With the success of "Chantilly Lace", Richardson took time off from KTRM radio and joined Buddy Holly, Ritchie Valens and Dion and the Belmonts for a "Winter Dance Party" tour. On the eleventh night of the tour, Holly chartered an airplane to fly them to the next show in Moorhead, Minnesota.

The musicians had been travelling by bus for over a week, and it had already broken down once. They were tired, they had not been paid yet and all of their clothes were dirty. With the airplane, Holly could arrive early, do everyone's laundry and catch up on some rest.
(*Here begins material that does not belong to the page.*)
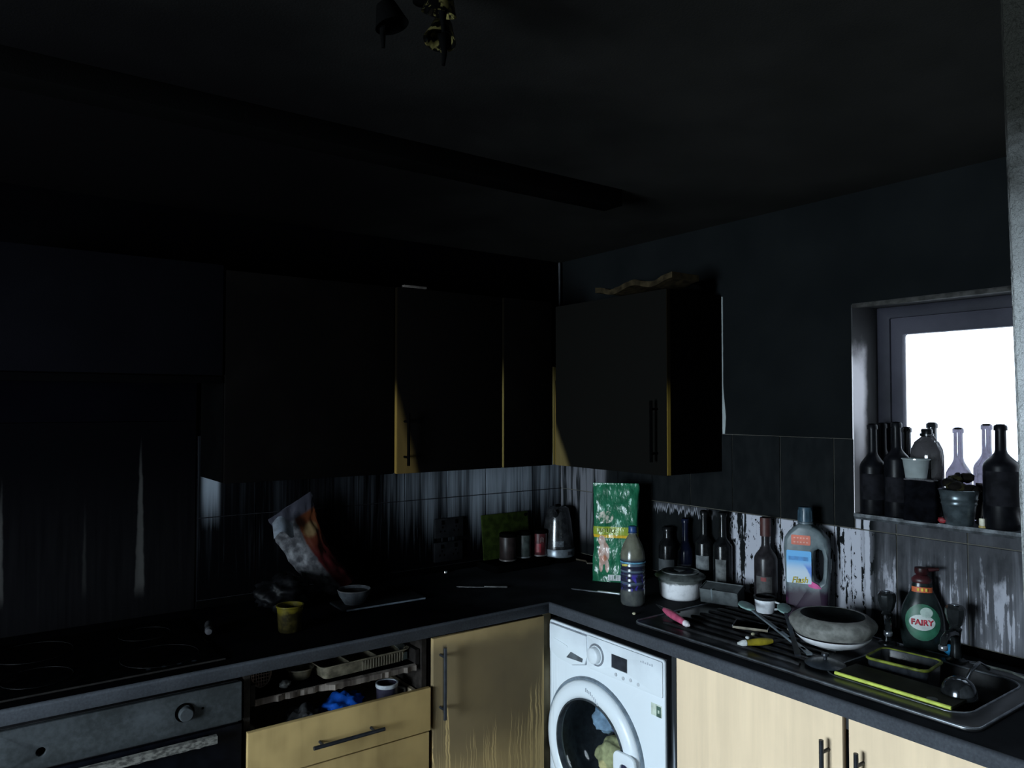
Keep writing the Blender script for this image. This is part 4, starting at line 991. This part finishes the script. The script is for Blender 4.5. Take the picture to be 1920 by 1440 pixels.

A 21-year old pilot named Roger Peterson had agreed to take the singers to Fargo, North Dakota, where the airport serves the twin cities of Moorhead and Fargo. A snowstorm was on its way and the young pilot was fatigued from a 17-hour workday, but he agreed to fly the trip.

The musicians packed up their instruments and finalized the flight arrangements. Buddy Holly's bass player, Waylon Jennings, was scheduled to fly on the plane, but gave his seat up to the Big Bopper, who was suffering from influenza. Holly's guitarist, Tommy Allsup, agreed to flip a coin with Ritchie Valens for the remaining seat; Valens won.

The three musicians boarded the red and white single-engine Beech Bonanza around 12:30 am on February 3. The musicians waved and then climbed onto the plane. Snow blew across the runway, but the sky was clear. Peterson received clearance from the control tower, taxied down the runway and took off.

He was never told of two different weather advisories that warned of an oncoming blizzard ahead. The plane stayed in the sky for only a few minutes; no one is quite sure what went wrong. The best guess is Peterson flew directly into the blizzard, lost visual reference and accidentally flew down instead of up.

The four-passenger plane ploughed into a nearby cornfield at over 170 mph, flipping over on itself and tossing the passengers into the air. Their bodies landed yards away from the wreckage and stayed there for ten hours as snowdrifts formed around them. Because of the weather, nobody could reach the crash site until later in the morning.